The study sites were along forested slopes in the Bent Creek Experimental Forest in the Southern Appalachian Mountains.

Historical photo: Family in front of a large American chestnut in 1920.
A family stands next to a large American chestnut tree in a forest in eastern Tennessee near Tremont Falls in 1920. Photo courtesy Great Smoky Mountains National Park.

For 5 years, researchers monitored seedling survival, growth and blight development. In both sites, approximately 67 percent of trees survived, and both sites had similar levels of blight occurrence. However, the two-age shelterwood treatment gave seedlings a clear advantage in growth. 

“Seedlings grown in the shelterwood site were significantly taller and bigger,” says Clark. 

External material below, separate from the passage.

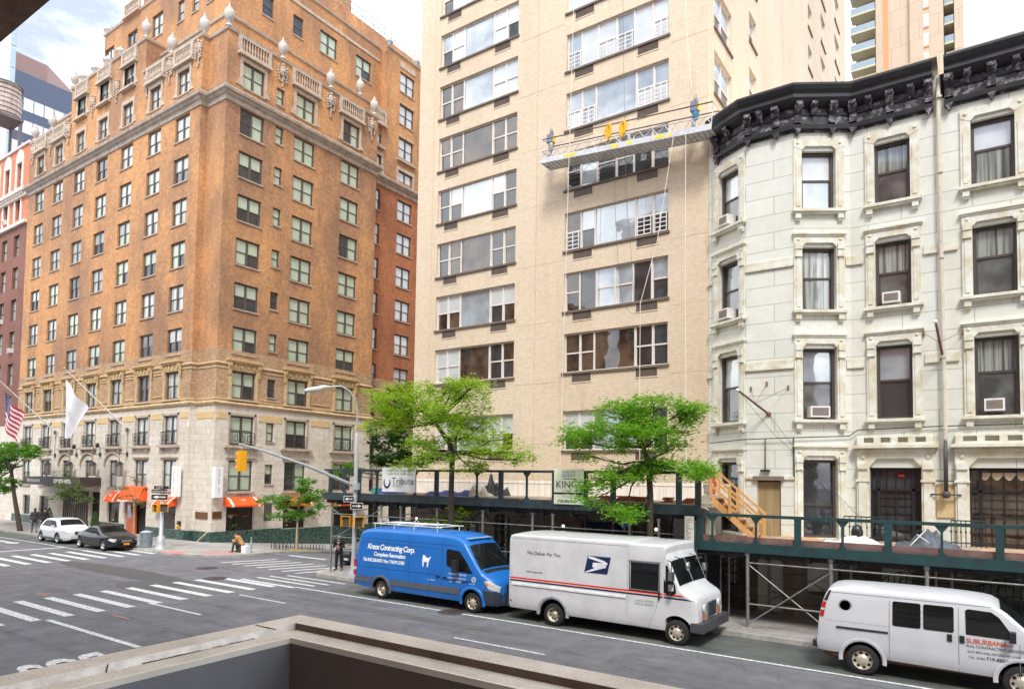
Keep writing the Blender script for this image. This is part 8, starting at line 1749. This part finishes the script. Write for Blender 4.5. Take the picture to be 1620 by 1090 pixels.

Researchers also looked at the effects of seedling size, and found that the shelterwood site could have been even more productive if only the largest seedlings had been planted. Keeping the young trees free to grow by controlling competing vegetation on shelterwood sites may also have helped the seedlings.

“If chestnut seedlings are planted in treatments similar to the midstory-removal in this study, the trees will take 5 years to grow as tall as seedlings in a two-age shelterwood harvest will grow in just 3 years,” says Clark. The findings are timely, as the shelterwood regeneration treatment is part of the Forest Service’s national management plans for the southeastern United States.